I thought I’d share some photos with you that I took this past weekend at the Hollywood Heritage Museum. It’s located opposite the Hollywood Bowl and is housed in the same barn that Cecil B. DeMille rented when he and his Jesse L. Lasky Feature Play Company arrived in Hollywood in 1913 to film The Squaw Man.
They currently (this particular exhibit closes this weekend) have a marvelous exhibit called Meet The Stars: 100 Years of MGM Studios and the Golden Age of Hollywood. It’s filled with an impressive array of artifacts from Hollywood’s golden era. It closes next week, so for those of you who can’t make it, here are some of my favorite photos.
The museum has a miniature model of how Paramount Pictures looked in its early days.
This life-sized portrait of Jean Harlow was painted after her death.
And this was Jean’s rather fabulous Art Deco cigarette holder. (Here is some more info.)
(UPDATE: Here is some more info about the Art Deco cigarette holder.)
When you’re Mae West, of course you have a telephone with a picture of yourself in the middle of the rotary dial:
On October 13, 1939, MGM released Babes in Arms starring Mickey Rooney and Judy Garland. It became the 4th biggest hit of the year (it made even more money than The Wizard of Oz did in both films’ first release.) The pin tells you the theater it was playing at and the address. The Boyd was a theater in Philadelphia at 1908 Chestnut St. It was open from 1929 and 2002. Those pins could be made up for each theater showing the movie. It was something that the theater could order from the MGM PR department campaign book. They would make them up for those theaters that ordered them. That pin was used for the Mickey and Judy fan club too.
A pack of playing cards promotional tie-in for The Wizard of Oz. It’s a card game that was released in 1940 in the UK. It has the entire movie in pictures on each card.
On April 29, 1932, when the stars arrived at Grauman’s Chinese Theatre for the premiere of MGM’s all-star Grand Hotel, they were asked to sign in as though they were checking into an actual hotel.
Oliver Hardy had his own wallet for his business cards:
This compact was once owned by MGM’s queen of the lot, Norma Shearer:
I have to wonder who might have put out the cigarettes into this MGM ashtray:
I’m not sure what this was, so let’s call it a paperweight:
When MGM’s super-producer, Irving Thalberg died on September 14, 1936, he was only 37 years old. But he was held in such high regard that The Hollywood Reporter devoted its entire cover to a fitting tribute. (I wrote a novel about Irving Thalberg called The Heart of the Lion.)
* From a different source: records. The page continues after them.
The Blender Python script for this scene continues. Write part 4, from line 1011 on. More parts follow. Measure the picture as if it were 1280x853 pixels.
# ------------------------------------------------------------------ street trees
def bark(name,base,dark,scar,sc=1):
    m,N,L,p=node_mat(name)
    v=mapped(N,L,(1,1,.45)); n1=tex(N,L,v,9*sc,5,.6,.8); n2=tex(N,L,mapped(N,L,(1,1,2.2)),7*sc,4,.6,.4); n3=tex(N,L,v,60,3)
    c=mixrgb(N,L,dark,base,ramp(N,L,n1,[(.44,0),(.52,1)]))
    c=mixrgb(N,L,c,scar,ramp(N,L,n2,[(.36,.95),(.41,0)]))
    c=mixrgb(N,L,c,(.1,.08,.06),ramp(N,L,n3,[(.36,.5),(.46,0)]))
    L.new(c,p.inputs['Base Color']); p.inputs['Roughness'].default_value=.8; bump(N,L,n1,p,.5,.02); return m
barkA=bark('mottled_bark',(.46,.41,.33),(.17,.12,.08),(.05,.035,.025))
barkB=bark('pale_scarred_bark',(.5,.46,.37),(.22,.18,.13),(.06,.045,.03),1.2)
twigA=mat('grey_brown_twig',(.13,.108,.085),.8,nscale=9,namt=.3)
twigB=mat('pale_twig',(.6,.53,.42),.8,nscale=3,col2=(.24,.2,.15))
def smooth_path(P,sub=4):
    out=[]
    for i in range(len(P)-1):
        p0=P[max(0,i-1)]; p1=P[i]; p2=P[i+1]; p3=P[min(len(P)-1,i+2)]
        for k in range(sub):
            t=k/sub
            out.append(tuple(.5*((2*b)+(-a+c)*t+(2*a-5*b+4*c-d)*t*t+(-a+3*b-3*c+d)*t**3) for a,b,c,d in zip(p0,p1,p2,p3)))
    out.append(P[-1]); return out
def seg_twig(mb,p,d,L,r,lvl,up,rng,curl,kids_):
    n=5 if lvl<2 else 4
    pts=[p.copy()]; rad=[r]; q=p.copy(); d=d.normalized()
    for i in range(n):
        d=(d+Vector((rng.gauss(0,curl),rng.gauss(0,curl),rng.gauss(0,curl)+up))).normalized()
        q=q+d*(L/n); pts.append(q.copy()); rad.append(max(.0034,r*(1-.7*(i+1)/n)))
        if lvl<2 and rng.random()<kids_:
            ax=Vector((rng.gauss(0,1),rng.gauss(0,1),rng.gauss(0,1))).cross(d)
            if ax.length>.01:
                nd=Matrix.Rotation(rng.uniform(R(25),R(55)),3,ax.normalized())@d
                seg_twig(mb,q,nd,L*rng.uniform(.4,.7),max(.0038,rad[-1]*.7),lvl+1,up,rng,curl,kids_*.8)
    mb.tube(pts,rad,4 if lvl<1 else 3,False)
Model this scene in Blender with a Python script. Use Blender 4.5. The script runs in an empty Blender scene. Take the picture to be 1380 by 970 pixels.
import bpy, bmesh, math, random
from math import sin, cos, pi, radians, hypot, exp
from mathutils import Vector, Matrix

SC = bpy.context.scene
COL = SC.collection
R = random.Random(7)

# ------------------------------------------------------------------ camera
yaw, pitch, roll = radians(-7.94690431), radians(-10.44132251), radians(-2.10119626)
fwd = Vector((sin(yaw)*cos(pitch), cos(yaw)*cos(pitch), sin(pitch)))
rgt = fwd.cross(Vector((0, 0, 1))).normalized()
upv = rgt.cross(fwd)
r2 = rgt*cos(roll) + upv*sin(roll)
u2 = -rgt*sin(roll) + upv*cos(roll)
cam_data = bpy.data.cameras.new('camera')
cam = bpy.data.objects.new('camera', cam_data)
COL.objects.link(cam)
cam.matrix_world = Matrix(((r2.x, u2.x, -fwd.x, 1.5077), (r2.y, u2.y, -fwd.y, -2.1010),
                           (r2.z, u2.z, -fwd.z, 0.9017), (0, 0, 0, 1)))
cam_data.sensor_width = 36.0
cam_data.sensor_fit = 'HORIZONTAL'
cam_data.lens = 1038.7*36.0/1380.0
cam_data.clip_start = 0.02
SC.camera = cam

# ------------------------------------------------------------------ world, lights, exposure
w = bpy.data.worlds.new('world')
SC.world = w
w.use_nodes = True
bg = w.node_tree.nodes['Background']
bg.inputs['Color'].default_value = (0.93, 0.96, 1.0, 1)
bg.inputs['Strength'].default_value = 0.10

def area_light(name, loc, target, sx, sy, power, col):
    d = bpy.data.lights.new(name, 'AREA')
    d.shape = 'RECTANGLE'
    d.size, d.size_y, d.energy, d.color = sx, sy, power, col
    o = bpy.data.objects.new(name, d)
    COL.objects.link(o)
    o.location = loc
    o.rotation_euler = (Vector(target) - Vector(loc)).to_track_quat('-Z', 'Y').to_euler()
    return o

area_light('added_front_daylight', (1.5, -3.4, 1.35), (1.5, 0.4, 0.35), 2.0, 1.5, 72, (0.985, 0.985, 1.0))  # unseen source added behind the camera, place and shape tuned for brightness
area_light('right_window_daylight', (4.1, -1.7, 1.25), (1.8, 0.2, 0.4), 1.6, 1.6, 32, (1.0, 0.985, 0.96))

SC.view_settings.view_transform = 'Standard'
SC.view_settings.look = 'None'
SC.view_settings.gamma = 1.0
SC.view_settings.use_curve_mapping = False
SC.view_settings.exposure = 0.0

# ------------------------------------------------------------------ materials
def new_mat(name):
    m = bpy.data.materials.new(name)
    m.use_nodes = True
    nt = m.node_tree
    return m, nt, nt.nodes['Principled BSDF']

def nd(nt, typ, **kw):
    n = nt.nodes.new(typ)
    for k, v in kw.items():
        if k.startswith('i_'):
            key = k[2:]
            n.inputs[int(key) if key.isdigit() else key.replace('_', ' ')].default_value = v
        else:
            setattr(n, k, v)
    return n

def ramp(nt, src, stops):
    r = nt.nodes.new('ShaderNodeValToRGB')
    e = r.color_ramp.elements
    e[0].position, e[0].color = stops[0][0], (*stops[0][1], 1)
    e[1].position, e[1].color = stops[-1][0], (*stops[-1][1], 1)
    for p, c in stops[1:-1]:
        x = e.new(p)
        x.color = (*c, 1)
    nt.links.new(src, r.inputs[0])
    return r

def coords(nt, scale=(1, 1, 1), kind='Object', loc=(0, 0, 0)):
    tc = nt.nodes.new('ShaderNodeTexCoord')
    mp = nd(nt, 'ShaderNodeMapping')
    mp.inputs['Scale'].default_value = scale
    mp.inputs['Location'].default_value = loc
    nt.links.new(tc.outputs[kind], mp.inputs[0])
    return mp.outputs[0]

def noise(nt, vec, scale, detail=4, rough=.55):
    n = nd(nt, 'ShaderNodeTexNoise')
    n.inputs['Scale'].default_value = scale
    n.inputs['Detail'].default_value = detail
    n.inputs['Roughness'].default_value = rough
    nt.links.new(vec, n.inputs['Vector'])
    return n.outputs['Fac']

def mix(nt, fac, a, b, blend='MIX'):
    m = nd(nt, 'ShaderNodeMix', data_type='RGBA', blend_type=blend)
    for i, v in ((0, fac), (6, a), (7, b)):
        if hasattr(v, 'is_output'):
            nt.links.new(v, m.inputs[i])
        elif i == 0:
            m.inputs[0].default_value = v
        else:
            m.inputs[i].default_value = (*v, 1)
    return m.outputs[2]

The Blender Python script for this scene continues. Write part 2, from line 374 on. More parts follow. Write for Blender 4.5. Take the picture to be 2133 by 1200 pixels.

Yes, even the Creature from the Black Lagoon was there:
Cary Grant wore this tuxedo in 1958’s Indiscreet:
Carole Lombard had this coin locket monogrammed with her initials. It was hanging next to a bottle stopper fashioned to look like her husband, Clark Gable:
Outside the museum (aka the Hollywood Barn) is this commemorative plaque about the building’s history. Its current location is its 5th!
~oOo~
Marvelous exhibit and your photos are excellent!
I have never been there. Is it closing for good? It seems like it has been there as long as I can remember.
The exhibit is closing, not the museum. They have a new exhibit going in later this month.
thanks Martin, I should read more carefully. looks like a cool exhibit to have seen. I grew up in Burbank and my grandparents lived on Hollywood. We would go by this place on the way to visit them. There are so many places I never went to growing up in Los Angeles area. I need to make an effort to go down a see these places before there gone or before I’m gone.